Walpole never expected his villa to last. “My buildings are like paper and both will blow away ten years after I am dead,” he wrote. Instead of the carved stone of Gothic cathedrals, his vaulting and tracery were fashioned in wood, stucco and papier-mâché. Yet Strawberry Hill did not blow away, but its highly fragile structure and decoration pose significant challenges.
Walpole began building in 1748 and did not cease until 1790. At the same time the property grew to 46 acres stretching down to the Thames. Around his mock-castle he created one of the earliest informal landscape gardens. In the grounds he established a private publishing company, the Strawberry Hill Press.
In the 19th century the house passed to Frances Braham, later Countess Waldegrave. From 1856-73 Strawberry Hill became the exotic setting for her activities as political hostess, which brought the addition of an immense Victorian Gothic drawing room and billiard room.
In 1923 the Strawberry Hill estate was purchased as a Roman Catholic teacher training college, saving it, like Stowe at the same time, from inevitable demolition.
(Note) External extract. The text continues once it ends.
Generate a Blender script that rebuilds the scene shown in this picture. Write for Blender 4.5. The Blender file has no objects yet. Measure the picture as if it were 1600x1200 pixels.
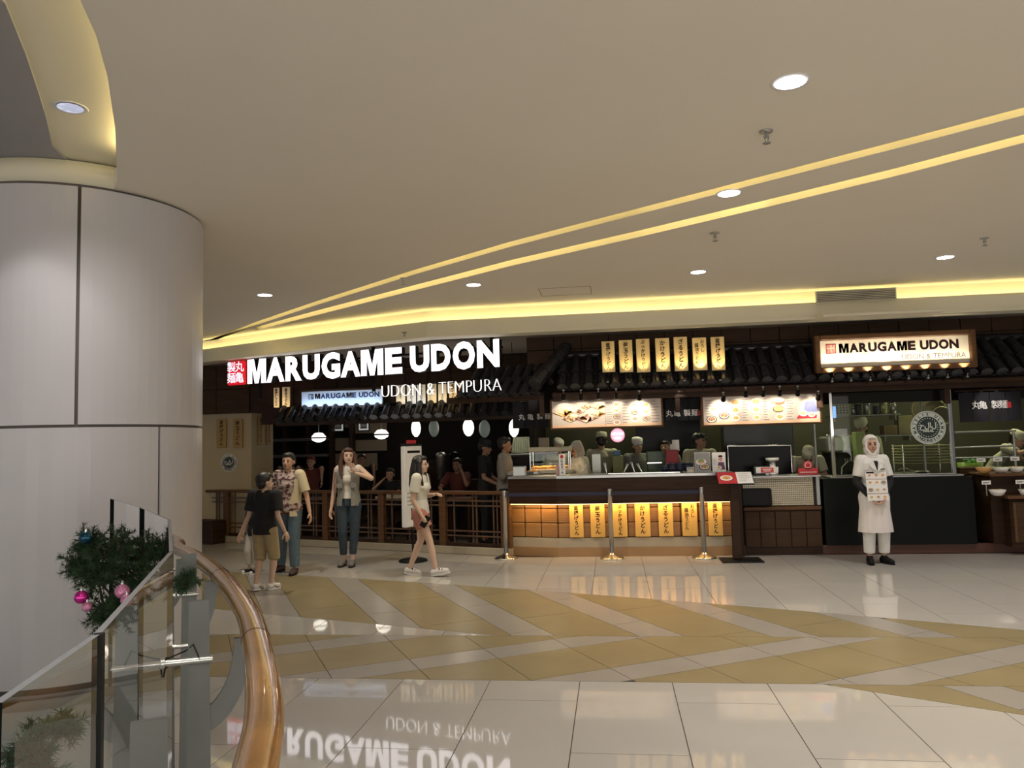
import bpy, bmesh, math, random
from mathutils import Vector, Matrix
from mathutils.geometry import tessellate_polygon

random.seed(7)
sc = bpy.context.scene
COL = sc.collection
PI = math.pi

# ------------------------------------------------------------------ camera
FOC = 1200.0
EYE = 1.6
pitch = math.atan(0.077)
roll = 0.0275
yaw = math.radians(7.3)
_R0 = Vector((1, 0, 0)); _F = Vector((0, math.cos(pitch), math.sin(pitch))); _U0 = Vector((0, -math.sin(pitch), math.cos(pitch)))
_R = math.cos(roll) * _R0 - math.sin(roll) * _U0
_U = math.sin(roll) * _R0 + math.cos(roll) * _U0
_Z = Matrix.Rotation(yaw, 3, 'Z')
F, R, U = _Z @ _F, _Z @ _R, _Z @ _U
CAMP = Vector((0, 0, EYE))
cd = bpy.data.cameras.new('camera')
cam = bpy.data.objects.new('camera', cd)
COL.objects.link(cam)
cam.matrix_world = Matrix(((R.x, U.x, -F.x, 0), (R.y, U.y, -F.y, 0), (R.z, U.z, -F.z, EYE), (0, 0, 0, 1)))
cd.sensor_width = 36.0
cd.lens = FOC / 1600 * 36.0
cd.clip_start = 0.05
cd.clip_end = 200
sc.camera = cam

# ------------------------------------------------------------------ view, world
sc.view_settings.view_transform = 'Standard'
sc.view_settings.look = 'None'
sc.view_settings.gamma = 1
sc.view_settings.use_curve_mapping = False
sc.view_settings.exposure = 0.0
w = bpy.data.worlds.new('world'); sc.world = w
w.use_nodes = True
w.node_tree.nodes['Background'].inputs[0].default_value = (0.78, 0.80, 0.88, 1)
w.node_tree.nodes['Background'].inputs[1].default_value = 0.36
sc.cycles.max_bounces = 7
sc.cycles.diffuse_bounces = 4
sc.cycles.glossy_bounces = 4
sc.cycles.transmission_bounces = 6
sc.cycles.transparent_max_bounces = 12
sc.cycles.caustics_reflective = False
sc.cycles.caustics_refractive = False
sc.cycles.sample_clamp_indirect = 4.0
sc.cycles.blur_glossy = 0.5

WARM = (1.0, 0.80, 0.50)
WHITE = (1.0, 0.95, 0.91)


def lamp(name, kind, loc, energy, color, size=0.05, aim=None, spot=None, blend=0.6, sizey=None):
    l = bpy.data.lights.new(name, kind)
    l.energy = energy; l.color = color
    if kind == 'AREA':
        l.size = size
        if sizey:
            l.shape = 'RECTANGLE'; l.size_y = sizey
    else:
        l.shadow_soft_size = size
    if kind == 'SPOT':
        l.spot_size = spot or math.radians(80); l.spot_blend = blend
    o = bpy.data.objects.new(name, l); COL.objects.link(o)
    o.location = loc
    if aim is not None:
        d = Vector(aim) - Vector(loc)
        o.rotation_euler = d.to_track_quat('-Z', 'Y').to_euler()
    return o


# ------------------------------------------------------------------ pixel -> point helpers (points on real planes of the mall)
def ray(px, py):
    return F + (px - 800) / FOC * R + (600 - py) / FOC * U
def PZ(px, py, z=0.0):
    d = ray(px, py); return CAMP + d * ((z - EYE) / d.z)
def PY(px, py, Y):
    d = ray(px, py); return CAMP + d * (Y / d.y)
def PP(px, py, P, ang):
    d = ray(px, py); a = math.radians(ang); nx, ny = -math.sin(a), math.cos(a)
    t = (nx * P[0] + ny * P[1]) / (nx * d.x + ny * d.y)
    return CAMP + d * t
def proj(p):
    v = Vector(p) - CAMP; k = v.dot(F)
    return (800 + FOC * v.dot(R) / k, 600 - FOC * v.dot(U) / k, k)


# ------------------------------------------------------------------ materials
MATS = {}
def mat(name, col=(.5, .5, .5), rough=.5, metal=0.0, em=None, es=0.0, noise=0.0, nscale=8.0, bump=0.0, bscale=60.0, spec=0.5, trans=0.0, alpha=1.0, coat=0.0, wave=None, col2=None):
    if name in MATS: return MATS[name]
    m = bpy.data.materials.new(name); m.use_nodes = True
    nt = m.node_tree; b = nt.nodes['Principled BSDF']
    b.inputs['Base Color'].default_value = (*col, 1)
    b.inputs['Roughness'].default_value = rough
    b.inputs['Metallic'].default_value = metal
    b.inputs['Specular IOR Level'].default_value = spec
    b.inputs['Coat Weight'].default_value = coat
    if trans: b.inputs['Transmission Weight'].default_value = trans
    if alpha < 1: b.inputs['Alpha'].default_value = alpha
    if em:
        b.inputs['Emission Color'].default_value = (*em, 1)
        b.inputs['Emission Strength'].default_value = es
    if noise or wave:
        tc = nt.nodes.new('ShaderNodeTexCoord')
        if wave:
            t = nt.nodes.new('ShaderNodeTexNoise')
            mp = nt.nodes.new('ShaderNodeMapping'); mp.inputs['Scale'].default_value = wave
            nt.links.new(tc.outputs['Object'], mp.inputs['Vector']); nt.links.new(mp.outputs['Vector'], t.inputs['Vector'])
            t.inputs['Scale'].default_value = 1.0
        else:
            t = nt.nodes.new('ShaderNodeTexNoise'); t.inputs['Scale'].default_value = nscale
            nt.links.new(tc.outputs['Object'], t.inputs['Vector'])
        t.inputs['Detail'].default_value = 4
        r = nt.nodes.new('ShaderNodeValToRGB')
        c2 = col2 or tuple(c * (1 - noise) for c in col)
        r.color_ramp.elements[0].position = .3; r.color_ramp.elements[1].position = .7
        r.color_ramp.elements[0].color = (*c2, 1); r.color_ramp.elements[1].color = (*col, 1)
        nt.links.new(t.outputs['Fac'], r.inputs['Fac']); nt.links.new(r.outputs['Color'], b.inputs['Base Color'])
    if bump:
        tc = nt.nodes.new('ShaderNodeTexCoord')
        t = nt.nodes.new('ShaderNodeTexNoise'); t.inputs['Scale'].default_value = bscale
        nt.links.new(tc.outputs['Object'], t.inputs['Vector'])
        bp = nt.nodes.new('ShaderNodeBump'); bp.inputs['Strength'].default_value = bump; bp.inputs['Distance'].default_value = .01
        nt.links.new(t.outputs['Fac'], bp.inputs['Height']); nt.links.new(bp.outputs['Normal'], b.inputs['Normal'])
    MATS[name] = m
    return m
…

The Vincentian Fathers employed first Pugin & Pugin and then the great traditionalist Sir Albert Richardson to carry out repairs while living modestly in the upper rooms. Walpole’s interiors have languished since 1993 when the fathers moved to new quarters.
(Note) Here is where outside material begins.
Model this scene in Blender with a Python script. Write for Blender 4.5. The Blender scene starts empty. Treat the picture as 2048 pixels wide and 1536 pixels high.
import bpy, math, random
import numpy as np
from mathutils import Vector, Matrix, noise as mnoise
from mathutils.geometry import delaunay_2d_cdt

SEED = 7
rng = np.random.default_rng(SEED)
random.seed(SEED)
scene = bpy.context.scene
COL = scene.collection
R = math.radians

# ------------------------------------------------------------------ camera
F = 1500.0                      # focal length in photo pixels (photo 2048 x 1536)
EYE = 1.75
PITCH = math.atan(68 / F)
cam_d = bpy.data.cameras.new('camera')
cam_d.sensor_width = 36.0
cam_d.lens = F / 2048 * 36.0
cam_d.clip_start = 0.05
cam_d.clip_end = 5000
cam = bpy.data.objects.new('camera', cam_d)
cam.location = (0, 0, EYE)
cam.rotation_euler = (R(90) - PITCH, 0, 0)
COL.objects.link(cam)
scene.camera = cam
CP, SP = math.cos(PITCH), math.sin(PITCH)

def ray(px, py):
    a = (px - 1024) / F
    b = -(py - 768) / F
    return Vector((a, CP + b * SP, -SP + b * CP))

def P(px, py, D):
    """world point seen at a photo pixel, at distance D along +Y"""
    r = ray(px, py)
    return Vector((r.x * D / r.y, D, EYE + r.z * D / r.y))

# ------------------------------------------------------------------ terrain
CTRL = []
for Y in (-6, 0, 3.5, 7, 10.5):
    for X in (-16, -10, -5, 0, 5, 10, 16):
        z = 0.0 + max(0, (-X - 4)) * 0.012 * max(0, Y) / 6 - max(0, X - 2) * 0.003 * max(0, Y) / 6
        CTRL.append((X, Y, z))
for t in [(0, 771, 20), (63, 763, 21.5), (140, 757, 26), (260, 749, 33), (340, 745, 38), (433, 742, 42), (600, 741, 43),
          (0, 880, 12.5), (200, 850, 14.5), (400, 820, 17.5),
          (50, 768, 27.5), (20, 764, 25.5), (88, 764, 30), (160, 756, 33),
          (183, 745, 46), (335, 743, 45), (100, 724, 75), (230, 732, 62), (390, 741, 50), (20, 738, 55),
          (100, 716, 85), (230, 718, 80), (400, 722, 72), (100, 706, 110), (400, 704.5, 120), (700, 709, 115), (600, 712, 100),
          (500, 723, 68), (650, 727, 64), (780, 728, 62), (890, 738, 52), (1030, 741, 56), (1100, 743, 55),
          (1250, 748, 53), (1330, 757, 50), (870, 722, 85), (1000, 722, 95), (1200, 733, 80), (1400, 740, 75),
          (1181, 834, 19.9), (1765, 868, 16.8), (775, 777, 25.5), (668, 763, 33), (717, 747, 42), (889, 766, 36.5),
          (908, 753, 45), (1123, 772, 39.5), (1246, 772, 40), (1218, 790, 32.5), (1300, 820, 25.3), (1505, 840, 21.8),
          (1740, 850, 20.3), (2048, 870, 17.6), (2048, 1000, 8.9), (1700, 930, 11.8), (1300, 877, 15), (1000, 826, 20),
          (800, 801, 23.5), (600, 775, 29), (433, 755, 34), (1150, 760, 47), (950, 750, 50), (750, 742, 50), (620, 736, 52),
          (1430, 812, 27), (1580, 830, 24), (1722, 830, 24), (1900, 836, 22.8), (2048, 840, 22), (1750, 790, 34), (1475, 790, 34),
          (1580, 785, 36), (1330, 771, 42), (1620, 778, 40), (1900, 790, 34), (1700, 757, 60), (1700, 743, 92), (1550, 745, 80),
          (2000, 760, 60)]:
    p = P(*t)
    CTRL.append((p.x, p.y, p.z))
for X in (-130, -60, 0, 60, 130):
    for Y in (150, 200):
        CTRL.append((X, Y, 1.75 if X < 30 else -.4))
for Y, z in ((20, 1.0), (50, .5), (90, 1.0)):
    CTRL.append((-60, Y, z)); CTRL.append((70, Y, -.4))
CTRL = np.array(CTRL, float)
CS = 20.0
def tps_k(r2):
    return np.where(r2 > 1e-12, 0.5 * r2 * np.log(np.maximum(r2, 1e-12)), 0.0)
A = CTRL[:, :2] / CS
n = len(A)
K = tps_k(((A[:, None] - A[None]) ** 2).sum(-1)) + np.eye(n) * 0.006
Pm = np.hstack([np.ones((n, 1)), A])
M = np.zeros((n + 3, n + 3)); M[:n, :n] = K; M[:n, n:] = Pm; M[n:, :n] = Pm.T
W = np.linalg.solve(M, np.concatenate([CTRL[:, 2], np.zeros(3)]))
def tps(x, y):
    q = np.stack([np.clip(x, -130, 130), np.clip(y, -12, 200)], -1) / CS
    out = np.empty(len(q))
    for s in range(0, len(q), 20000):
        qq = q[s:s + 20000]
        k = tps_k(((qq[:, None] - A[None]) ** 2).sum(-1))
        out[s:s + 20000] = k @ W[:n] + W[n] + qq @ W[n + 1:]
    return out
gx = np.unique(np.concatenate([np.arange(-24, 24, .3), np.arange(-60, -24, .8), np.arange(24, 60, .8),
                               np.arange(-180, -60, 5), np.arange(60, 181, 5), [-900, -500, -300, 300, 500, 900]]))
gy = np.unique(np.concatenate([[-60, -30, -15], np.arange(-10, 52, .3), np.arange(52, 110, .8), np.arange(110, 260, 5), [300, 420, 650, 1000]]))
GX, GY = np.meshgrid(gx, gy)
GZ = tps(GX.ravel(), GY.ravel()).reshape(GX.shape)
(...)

Michael Snodin, the chairman of the Strawberry Hill Trust, says: “Damp is growing within the walls, silk damask wall coverings have been destroyed by overexposure to sunlight, plasterwork is severely cracked, the lead around rare Renaissance window glass is failing, and delicate papier-mâché ceilings, unique to Strawberry Hill, are being eaten away by poor atmospheric conditions and by squirrels which have accessed the eves.”
The trust plans to restore Walpole’s romantic spiky silhouette, reinstating six soaring pinnacles lost in the 1930s. In the 18th century Strawberry Hill glowed in a coat of brilliant limewash. When Pevsner came in the 1950s he was horrified to find a toffee-coloured suburban-looking Victorian villa. In lighthearted mode, the college art department painted Walpole’s stair hall a strong pink. Snodin says: “It needs to be a stone colour evoking the medieval atmosphere Walpole sought to create.”
Walpole’s state apartment was approached along a corridor which he likened to the fusty inside of a traveller’s trunk – a prelude to the explosion of bright colour and crimson damask hangings in the Long Gallery, Round Dining Room (by Robert Adam) and the Great North Bedchamber.
The Strawberry Hill Trust was set up in 2002 and has signed a 125-year lease on the villa and now secured most of the £9 million needed for repairs. It plans to open the house in 2010. As space in the villa is limited, the Heritage Lottery Fund, with its strong emphasis on education, demanded a second classroom for crafts activities. The only place to provide this, without erecting an intrusive new building in the garden, is in the ground-floor room of the adjoining Waldegrave wing which remains in college use. The college agreed but is now having qualms about the implications of granting a 125-year lease on a single room. The completion date on the lease of July 31 has been missed. “No second education room, no HLF grant,” says a doleful Snodin.
This is a matter which could run and run. Yet there is good will on all sides. The top brass of all parties, including the chairman of the Heritage Lottery Fund, the resourceful Dame Liz Forgan, should be locked in the education room till it is sorted out.